Si bien el aumento del 75.000% en los atentados terroristas y del 42.500% en el número de víctimas mortales en las últimas dos décadas son escandalosos, los aumentos más recientes no son menos devastadores. «Un repunte del 50% en las víctimas mortales vinculadas a grupos militantes islamistas en el Sahel y Somalia durante el año pasado ha eclipsado el máximo anterior de 2015», según un informe de julio del Centro Africano de Estudios Estratégicos, una institución de investigación del Departamento de Defensa. «África ha experimentado un aumento de casi cuatro veces en los eventos violentos de lo que se ha informado que estaban vinculados a grupos militantes islamistas en la última década… Casi la mitad de ese crecimiento se ha producido en los últimos tres años».
Hace 22 años, George W. Bush anunció el inicio de una Guerra Global contra el Terror. «Los talibanes deben actuar, y actuar inmediatamente», insistió. «Entregarán a los terroristas o compartirán su destino». Hoy, por supuesto, los talibanes reinan en Afganistán, Al Qaida nunca fue «detenida y derrotada», y otros grupos terroristas se han extendido por África (y otros lugares).

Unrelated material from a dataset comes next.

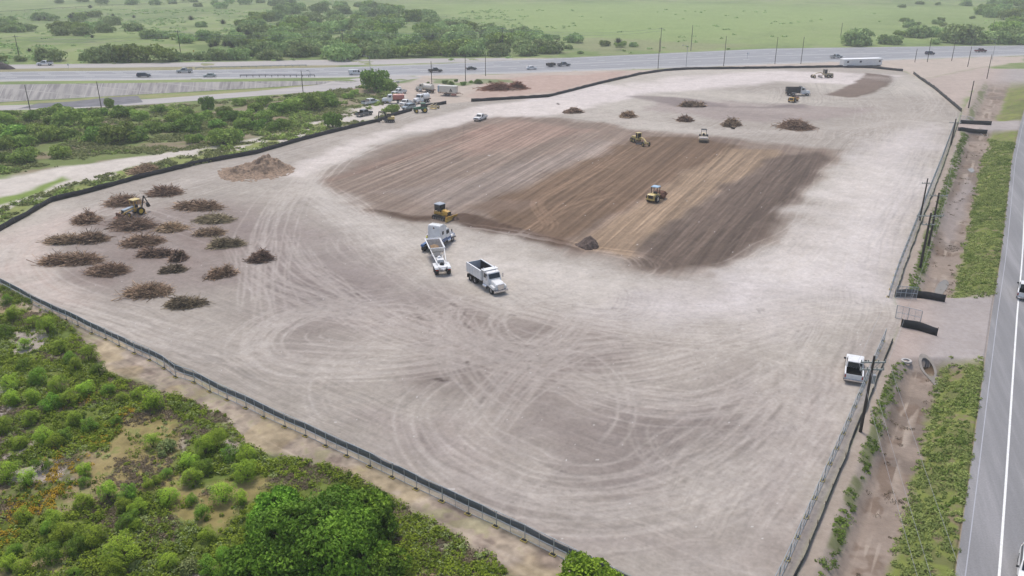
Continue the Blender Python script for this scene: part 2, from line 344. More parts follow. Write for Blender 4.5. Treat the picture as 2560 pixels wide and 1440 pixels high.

La única forma de «derrotar al terrorismo», afirmó Bush, era «eliminarlo y destruirlo allí donde crece». Sin embargo, ha crecido y se ha extendido, y ha surgido una plétora de nuevos grupos militantes.
Bush advirtió de que los terroristas tenían planes para «vastas regiones» de África, pero se mostró «confiado en las victorias venideras», asegurando a los estadounidenses que «no nos cansaremos, no vacilaremos y no fracasaremos». En un país tras otro de ese continente, Estados Unidos ha vacilado, en efecto, y sus fracasos los han pagado los africanos de a pie muertos, heridos y desplazados por los grupos terroristas que Bush prometió «derrotar». A principios de este año, el general Michael Langley, actual comandante del AFRICOM, ofreció lo que puede ser el veredicto definitivo sobre las Guerras para Siempre de Estados Unidos en ese continente. «África», declaró, «es ahora el epicentro del terrorismo internacional».